どんなメティエ(職業、生業(なりわい)、職芸等)でそれに携わろうとするなら、ひとたびはその知識・技術習得に係るプログラムに従い、定められた価値体系を目途とし、資格要件が必要ならその具備に努め、先達の指導には謙虚に従うというのは常識というものであろう。それが嫌ならさっさとやめればよい。それを無視しての分けわからない身勝手な自己主張が通用する世界などどこにもない。
 「絵画」というメティエも全く同じである。ただ通常のものと違うのは、それだけではダメということ。勝負はそこから先で、そこから「自分のもの」を開花させなければならない。簡単に言ってしまえばその分大変なのだ。ましてや他のメティエと違い「労働の対価としての報酬」は当然には保証されない。 だから甘い、いい加減な動機と覚悟ではやってられない。そういうものに「食える、食えない」の概念を持ち出してその成否を語る輩は元々そのメティエには不向きなのだ。
  断言しても良い、事を自分の器に合わせ、安全地帯に身を置き、収まるところに収まり、確保すべきものは確保しておいて、芸術に深く携わろうなんてご都合主義は通用しない。無様に自分に甘い、「自我保守」人間には絶対に無理だ。
 環境だって「さあ、どうぞお好きなだけ絵を描いてください」などと手を広げているわけではない。相応の「戦い」も不可避である。

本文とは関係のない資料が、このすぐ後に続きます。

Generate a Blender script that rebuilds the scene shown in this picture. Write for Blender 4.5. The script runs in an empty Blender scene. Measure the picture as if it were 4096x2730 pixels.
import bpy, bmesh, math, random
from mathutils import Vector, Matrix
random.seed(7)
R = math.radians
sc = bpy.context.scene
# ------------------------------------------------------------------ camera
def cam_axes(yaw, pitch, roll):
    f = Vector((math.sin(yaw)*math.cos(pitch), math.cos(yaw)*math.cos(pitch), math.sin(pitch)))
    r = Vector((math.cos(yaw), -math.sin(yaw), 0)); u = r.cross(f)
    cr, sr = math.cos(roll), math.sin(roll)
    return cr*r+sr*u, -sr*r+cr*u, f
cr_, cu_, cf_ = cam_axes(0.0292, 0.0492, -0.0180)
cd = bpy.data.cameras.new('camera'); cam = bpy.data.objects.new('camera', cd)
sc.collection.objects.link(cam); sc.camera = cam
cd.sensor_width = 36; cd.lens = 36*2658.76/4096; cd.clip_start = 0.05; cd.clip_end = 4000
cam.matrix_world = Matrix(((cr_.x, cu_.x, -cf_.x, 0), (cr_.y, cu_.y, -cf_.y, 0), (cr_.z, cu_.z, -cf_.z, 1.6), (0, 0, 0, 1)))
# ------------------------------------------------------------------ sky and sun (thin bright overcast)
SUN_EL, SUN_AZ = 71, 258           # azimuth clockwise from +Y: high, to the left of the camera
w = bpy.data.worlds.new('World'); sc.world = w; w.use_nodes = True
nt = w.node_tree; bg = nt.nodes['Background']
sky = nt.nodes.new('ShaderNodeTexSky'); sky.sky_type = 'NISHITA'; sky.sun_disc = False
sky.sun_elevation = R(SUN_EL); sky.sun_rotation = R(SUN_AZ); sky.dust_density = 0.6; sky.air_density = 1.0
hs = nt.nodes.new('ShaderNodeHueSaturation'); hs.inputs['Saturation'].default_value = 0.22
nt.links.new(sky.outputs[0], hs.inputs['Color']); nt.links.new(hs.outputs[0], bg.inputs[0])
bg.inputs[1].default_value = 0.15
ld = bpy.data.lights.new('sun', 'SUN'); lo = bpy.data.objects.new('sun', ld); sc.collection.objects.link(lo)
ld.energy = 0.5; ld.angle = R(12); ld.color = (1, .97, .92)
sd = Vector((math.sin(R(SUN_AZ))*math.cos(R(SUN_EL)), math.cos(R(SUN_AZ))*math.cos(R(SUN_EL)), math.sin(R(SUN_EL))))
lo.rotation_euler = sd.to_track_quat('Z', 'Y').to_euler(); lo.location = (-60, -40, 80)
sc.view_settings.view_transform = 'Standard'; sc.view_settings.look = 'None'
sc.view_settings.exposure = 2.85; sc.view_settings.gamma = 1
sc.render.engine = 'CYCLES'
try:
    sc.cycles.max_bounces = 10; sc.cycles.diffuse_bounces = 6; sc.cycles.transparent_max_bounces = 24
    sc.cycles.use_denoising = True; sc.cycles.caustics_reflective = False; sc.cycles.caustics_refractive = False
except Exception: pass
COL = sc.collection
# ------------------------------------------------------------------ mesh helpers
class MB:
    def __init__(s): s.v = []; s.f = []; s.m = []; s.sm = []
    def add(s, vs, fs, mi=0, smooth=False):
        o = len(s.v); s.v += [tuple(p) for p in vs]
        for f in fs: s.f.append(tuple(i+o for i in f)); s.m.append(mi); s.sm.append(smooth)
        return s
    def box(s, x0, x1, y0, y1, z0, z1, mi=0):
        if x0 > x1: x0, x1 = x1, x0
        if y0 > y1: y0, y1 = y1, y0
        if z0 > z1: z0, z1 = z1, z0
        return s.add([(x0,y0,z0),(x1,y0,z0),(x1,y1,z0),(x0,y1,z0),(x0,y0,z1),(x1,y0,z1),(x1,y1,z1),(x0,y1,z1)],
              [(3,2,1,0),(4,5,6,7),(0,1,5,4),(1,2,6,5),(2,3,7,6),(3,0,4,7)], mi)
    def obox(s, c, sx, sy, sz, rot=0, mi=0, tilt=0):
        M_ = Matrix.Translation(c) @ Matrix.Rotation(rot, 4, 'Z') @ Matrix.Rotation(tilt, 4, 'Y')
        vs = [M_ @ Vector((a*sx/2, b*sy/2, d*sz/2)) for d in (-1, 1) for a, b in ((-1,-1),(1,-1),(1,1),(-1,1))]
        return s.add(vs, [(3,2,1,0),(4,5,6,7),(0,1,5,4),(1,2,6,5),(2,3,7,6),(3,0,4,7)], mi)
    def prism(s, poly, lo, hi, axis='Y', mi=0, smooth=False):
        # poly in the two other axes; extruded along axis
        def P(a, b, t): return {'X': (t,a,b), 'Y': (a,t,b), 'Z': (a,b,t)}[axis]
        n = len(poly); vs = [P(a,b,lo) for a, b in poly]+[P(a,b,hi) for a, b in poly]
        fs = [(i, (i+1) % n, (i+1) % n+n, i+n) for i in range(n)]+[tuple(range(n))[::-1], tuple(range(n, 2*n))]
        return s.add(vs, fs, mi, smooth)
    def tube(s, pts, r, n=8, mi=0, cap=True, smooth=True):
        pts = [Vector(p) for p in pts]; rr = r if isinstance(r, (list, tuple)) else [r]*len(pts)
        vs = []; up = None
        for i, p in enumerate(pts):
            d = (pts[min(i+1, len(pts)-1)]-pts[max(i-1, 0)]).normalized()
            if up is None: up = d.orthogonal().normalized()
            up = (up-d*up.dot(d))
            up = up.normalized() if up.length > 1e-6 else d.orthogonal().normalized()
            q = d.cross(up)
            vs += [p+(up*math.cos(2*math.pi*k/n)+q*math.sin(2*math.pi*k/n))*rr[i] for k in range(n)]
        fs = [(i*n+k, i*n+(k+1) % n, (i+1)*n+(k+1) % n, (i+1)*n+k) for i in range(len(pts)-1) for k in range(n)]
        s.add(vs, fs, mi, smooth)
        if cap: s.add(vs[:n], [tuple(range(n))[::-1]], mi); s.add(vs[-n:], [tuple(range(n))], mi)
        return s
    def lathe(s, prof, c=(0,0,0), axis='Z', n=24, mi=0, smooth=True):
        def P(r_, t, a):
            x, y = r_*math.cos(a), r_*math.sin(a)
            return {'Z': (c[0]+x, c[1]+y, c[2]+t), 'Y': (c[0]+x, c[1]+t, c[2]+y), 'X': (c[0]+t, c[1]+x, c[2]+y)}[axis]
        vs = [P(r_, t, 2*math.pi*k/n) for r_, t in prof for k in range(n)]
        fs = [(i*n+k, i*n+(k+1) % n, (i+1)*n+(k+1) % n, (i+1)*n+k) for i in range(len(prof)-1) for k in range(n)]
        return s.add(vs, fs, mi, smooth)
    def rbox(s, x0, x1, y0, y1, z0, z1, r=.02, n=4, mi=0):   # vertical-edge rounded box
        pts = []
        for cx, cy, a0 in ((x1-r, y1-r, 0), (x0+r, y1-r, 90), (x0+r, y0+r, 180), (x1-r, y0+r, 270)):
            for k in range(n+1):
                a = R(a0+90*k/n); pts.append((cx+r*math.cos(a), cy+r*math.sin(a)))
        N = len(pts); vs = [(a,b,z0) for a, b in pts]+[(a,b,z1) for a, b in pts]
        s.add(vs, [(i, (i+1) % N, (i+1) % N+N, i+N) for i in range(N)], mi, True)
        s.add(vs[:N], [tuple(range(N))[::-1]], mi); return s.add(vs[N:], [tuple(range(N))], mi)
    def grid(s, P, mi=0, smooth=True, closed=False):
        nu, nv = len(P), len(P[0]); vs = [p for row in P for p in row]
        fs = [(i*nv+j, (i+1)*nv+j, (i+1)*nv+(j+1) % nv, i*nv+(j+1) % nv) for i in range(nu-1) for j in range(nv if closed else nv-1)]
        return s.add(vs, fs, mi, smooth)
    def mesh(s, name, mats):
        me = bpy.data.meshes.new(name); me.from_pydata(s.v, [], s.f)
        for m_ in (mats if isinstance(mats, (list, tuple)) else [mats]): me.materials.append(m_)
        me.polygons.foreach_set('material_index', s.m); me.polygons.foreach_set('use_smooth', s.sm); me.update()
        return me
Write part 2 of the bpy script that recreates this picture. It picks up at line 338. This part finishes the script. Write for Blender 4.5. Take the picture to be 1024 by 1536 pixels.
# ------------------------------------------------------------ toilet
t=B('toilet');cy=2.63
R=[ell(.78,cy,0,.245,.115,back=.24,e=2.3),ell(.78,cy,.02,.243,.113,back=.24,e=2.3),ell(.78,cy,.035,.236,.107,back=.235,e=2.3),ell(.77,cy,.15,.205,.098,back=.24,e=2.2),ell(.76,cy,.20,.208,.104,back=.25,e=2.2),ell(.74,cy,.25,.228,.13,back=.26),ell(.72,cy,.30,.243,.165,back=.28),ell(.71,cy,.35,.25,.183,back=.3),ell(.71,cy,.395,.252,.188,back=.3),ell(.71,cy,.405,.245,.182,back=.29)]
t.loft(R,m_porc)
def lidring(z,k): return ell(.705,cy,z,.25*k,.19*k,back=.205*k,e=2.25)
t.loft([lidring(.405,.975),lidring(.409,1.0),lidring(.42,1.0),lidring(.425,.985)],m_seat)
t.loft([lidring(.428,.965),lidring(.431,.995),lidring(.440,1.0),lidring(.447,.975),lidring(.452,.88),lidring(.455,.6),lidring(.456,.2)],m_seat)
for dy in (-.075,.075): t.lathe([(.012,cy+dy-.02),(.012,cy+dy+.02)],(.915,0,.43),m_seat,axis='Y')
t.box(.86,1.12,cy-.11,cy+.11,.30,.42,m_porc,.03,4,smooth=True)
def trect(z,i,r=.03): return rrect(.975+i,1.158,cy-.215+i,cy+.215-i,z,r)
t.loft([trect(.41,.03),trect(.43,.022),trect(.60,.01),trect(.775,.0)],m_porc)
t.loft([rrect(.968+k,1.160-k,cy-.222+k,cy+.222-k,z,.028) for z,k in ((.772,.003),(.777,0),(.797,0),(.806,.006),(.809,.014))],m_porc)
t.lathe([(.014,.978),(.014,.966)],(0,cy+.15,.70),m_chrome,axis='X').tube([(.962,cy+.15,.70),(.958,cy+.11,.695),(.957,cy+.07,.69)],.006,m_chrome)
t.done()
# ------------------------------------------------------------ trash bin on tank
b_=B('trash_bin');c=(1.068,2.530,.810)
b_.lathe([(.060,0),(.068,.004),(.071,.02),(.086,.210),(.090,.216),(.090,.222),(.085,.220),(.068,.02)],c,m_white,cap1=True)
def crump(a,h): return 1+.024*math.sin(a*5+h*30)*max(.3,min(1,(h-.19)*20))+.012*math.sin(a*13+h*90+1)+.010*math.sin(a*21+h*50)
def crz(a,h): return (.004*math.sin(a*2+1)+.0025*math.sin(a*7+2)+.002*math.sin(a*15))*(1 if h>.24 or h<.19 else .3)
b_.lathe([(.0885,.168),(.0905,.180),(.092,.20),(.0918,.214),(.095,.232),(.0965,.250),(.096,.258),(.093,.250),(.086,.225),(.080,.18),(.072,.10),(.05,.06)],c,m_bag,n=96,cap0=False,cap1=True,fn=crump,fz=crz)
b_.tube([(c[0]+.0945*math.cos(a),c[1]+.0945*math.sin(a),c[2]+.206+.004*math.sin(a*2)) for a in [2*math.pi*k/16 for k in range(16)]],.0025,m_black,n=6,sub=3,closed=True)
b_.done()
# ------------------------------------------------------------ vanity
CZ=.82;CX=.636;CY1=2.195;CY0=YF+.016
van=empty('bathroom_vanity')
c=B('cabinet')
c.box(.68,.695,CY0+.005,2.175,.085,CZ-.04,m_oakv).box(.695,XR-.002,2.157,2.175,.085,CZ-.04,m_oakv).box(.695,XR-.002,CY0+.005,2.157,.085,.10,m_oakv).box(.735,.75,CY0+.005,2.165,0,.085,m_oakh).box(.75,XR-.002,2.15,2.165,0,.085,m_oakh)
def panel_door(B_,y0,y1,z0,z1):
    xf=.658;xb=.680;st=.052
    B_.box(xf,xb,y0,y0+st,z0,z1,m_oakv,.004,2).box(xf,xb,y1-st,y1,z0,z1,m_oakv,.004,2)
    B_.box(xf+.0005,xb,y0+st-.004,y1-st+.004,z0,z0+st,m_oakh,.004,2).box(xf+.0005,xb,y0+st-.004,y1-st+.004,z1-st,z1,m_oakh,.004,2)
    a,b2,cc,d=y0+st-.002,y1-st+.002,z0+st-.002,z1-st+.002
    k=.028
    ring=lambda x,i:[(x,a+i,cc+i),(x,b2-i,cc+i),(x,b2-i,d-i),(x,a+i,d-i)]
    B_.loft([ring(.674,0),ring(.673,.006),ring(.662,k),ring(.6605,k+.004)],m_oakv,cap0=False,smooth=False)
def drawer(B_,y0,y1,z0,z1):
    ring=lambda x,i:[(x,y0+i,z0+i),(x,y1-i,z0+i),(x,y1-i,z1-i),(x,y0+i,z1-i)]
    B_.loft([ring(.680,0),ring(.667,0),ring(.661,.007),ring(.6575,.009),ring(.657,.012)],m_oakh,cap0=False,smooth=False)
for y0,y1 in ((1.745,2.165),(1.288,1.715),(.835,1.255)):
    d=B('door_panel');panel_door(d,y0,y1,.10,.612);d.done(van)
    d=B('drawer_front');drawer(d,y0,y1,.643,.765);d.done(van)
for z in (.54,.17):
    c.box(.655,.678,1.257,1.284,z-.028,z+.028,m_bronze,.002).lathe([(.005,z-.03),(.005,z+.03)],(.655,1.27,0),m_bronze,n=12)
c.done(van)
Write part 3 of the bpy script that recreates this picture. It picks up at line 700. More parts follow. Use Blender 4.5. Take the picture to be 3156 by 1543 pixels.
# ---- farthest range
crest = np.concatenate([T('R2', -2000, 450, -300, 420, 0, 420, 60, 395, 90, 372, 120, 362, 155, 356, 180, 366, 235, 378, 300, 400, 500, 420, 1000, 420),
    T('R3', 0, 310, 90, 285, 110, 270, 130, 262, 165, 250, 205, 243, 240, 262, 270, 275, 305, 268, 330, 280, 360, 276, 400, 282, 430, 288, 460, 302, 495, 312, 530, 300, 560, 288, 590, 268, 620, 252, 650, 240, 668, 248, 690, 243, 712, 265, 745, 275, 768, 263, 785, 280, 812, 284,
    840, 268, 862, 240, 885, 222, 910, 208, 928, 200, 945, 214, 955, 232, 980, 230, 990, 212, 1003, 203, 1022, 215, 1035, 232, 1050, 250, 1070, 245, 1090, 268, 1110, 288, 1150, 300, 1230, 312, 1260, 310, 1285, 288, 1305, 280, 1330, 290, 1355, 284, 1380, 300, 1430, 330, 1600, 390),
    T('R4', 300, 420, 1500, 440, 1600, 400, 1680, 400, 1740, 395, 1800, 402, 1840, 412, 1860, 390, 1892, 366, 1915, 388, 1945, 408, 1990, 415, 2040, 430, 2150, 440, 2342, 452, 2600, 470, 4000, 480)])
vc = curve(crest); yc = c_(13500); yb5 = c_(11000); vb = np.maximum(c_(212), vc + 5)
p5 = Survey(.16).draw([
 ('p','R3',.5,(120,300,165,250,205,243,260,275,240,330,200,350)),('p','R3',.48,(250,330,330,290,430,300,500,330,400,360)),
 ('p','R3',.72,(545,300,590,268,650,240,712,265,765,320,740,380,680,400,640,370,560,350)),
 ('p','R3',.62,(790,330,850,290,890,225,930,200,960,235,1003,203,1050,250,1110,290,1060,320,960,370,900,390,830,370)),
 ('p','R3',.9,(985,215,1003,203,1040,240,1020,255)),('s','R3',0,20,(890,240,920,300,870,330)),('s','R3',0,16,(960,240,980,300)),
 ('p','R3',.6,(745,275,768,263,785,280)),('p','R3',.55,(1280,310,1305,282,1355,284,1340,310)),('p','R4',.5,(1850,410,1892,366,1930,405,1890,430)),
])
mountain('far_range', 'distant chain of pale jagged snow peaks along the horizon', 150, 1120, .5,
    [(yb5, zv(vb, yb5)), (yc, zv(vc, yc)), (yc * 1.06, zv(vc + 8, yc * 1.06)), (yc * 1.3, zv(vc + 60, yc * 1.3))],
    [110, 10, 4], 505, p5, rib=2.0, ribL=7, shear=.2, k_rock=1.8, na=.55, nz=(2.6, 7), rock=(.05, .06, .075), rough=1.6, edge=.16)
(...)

 その環境とは人間社会、その諸システムや「価値体系」、政治経済から地球レベルの問題まで繋がっている。それを「体制」とした場合その体制とは「反芸術」なものである。金もうけ、エスタブリッシュの利害得失、ウソ、ハッタリ、ご都合主義、権謀術策が渦巻く欲望と享楽の巷、一方芸術は「美」や「真実」を求めるもの。相容れられるはずがない。だから芸術に生きようとするものは「反体制」は必然のこと。創造の主体たる自我は好むと好まざるとに関わらず現実の時空に位置づけられる。だからその創造のため好ましからざる時空と対峙しなければならない。この対峙を「思想」と言うならその思想は「反体制」ならざるを得ないのだ。
 だからその意味でも「保守」などあり得ない。時代に迎合し、商業主義に飲み込まれ、マスコミの情報操作、世論誘導に踊らされるミーハーも、既存の体制への適応の方法論しか考えず、日常性の惰性に埋没した鈍感も「保守」である。こんな現状を良しとする精神の貧しい者になんの希望もないし、まともな創造ができるはずがない。
 因みに、この「反体制」を右や左という政治的概念として捉えたり、「僻み」と難癖をつけてきたり者達がいたが、最早その知恵足らずを嗤うのみである。こう言う連中が当該コミニュティーをウロついていること自体害悪だ。

 最後になるが、「絵とは好きなものを好きなように自由に純粋に描けばよいもの」などと、時としてまともな造形修行を避け、やたらに「個人の自由」、「個性」、「感性」、「色彩感覚」といったファジーな概念に逃げ込むことにより自己の未熟さ、非力さ、鈍感さ、怠惰等を隠蔽しようとする、「至らざる者・備わざる者」らに見られる傾向の絵画論がある。その根拠として子供や知的、精神障害者の絵の、純粋さや独創性などを持ち出す。
 間違ってはいけない。はじめにそれらありきではないのである。子供や山下清のような絵で語られる「自由、純粋、独創性」等とは、≪その作品が十分に「絵画的価値」に到達しているからこそ初めて語られる≫もの。

 言い換えるとよほどの鈍感か生来の右脳欠乏症でない限り多かれ少なかれそのような資質は誰にだってある。しかしその純粋さや自由とは絵画的価値のレベルに応じて語られるものであり、その価値が希薄なものはそれらが語られる「場」すら与えられることはない。即ちその限りでは、ただの「浮遊霊」に過ぎないのである。その絵画的価値に至る力量とは生来誰にも与えられているものではない。通常は相当の造形修行を経て得られるものだ。それゆえ、特別な造形修行を経ずしてそのような絵画的価値を有していると言う、まさにその部分について「驚き」であり「天才」とも呼ばれるのである。その意味で普通は絵画に乾坤一擲もイチかバチかもない。山下清やグランマ・モーゼスやアンリ・ルソーやヴァン・ゴッホはざらにでて来るものではない。 
 そもそも、何の努力もせず、ヘタでもなんでも、好きなものを好きなように描いて、自分の人生の意義にもなり、万人の共感を得られるならこんな楽なことはない。そういう方法があるなら是非教えて欲しいものである。